There are also legends of captains going down with their ships rather than
abandoning them. A case in point is the steamer Arlington (built 1913),
lost in a gale in the middle of Lake Superior in 1940. As the steamer sank,
the captain was said to have waved a final farewell to his crew in the lifeboat
from his pilothouse door. He would not leave his ship. Lighthouses* also
are the stuff of legends. A popular example involves old Presque Isle Light
on Lake Huron. Although abandoned in 1870, there are claims that a mysterious glow continues to be seen from its stone tower. White River Light
on Lake Michigan is said to be haunted by both Captain William Robinson,
a former keeper, and his wife, Sarah.
Legends of sea monsters also abound on the lakes. In Ojibwa lore, MishiPeshu, a large lynxlike creature, lives underwater waiting to seize an unwary
canoe. In 1812 Northwest Fur Company voyageurs claimed to have seen a
“merman” near Thunder Bay Island, Lake Superior. Local Native Americans
claimed it was Manitou Niba Nibas, also known as the god of lakes and
waters. Other voyageurs claimed to have sighted the creature in the same
area on later trips.
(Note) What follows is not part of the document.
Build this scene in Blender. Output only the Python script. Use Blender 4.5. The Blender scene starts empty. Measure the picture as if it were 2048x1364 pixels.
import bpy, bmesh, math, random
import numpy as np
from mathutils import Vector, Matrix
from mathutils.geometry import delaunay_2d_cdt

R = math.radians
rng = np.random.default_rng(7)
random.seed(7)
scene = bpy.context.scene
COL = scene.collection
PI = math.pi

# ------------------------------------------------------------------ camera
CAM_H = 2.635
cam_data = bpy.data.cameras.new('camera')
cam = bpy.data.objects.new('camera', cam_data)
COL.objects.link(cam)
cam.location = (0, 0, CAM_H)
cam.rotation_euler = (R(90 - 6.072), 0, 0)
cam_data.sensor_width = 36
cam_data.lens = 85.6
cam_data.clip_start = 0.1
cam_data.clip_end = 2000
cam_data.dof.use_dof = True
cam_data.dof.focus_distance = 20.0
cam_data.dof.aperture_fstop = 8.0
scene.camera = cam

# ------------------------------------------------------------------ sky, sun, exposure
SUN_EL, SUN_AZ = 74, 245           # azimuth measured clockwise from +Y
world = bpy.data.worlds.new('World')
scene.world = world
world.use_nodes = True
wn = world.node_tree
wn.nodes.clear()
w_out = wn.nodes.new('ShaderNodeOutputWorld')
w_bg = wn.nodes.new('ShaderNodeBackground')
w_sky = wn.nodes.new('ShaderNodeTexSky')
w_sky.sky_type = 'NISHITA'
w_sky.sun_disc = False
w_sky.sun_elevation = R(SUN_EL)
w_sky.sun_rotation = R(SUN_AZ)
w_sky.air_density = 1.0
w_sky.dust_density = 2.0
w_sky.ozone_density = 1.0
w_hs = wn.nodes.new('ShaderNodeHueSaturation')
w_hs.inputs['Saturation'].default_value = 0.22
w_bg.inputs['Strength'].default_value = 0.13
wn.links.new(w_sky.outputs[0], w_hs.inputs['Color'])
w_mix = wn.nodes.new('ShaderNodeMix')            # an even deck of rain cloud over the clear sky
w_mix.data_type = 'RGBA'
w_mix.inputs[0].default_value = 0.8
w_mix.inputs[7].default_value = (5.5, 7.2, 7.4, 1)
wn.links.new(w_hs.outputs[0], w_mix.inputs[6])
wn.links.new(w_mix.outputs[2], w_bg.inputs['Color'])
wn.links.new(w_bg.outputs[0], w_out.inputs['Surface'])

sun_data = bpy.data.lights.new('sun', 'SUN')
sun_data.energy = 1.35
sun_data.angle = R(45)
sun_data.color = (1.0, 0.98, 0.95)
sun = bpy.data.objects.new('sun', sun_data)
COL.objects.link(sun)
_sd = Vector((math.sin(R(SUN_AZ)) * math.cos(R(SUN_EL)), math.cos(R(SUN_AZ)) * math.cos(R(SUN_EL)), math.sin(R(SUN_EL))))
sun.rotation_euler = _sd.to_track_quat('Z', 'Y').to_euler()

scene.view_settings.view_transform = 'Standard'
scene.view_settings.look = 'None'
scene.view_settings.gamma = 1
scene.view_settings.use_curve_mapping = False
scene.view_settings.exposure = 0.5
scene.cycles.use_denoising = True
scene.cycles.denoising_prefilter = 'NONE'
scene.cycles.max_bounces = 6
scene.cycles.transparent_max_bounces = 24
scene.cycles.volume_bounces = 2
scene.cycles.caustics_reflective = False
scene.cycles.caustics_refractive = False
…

Sailors have reported sea serpents on all of the Great
Lakes. In 1895 the captain of the steamer S.S. Curry off Whitefish Point
watched one with a neck fifteen feet long keep pace with his ship for five
minutes. Two years later, a group of Detroit yachtsmen stated they were
attacked by a giant squid off Duluth, Minnesota. Reports of sea serpents
near Kingston, Ontario, on Lake Ontario are so numerous that the creature
is known locally simply as “Kingstie.”
Legend and myth on the Great Lakes continue to grow. Ships still sink
under unexplained circumstances, and bizarre phenomena continue to puzzle sailors.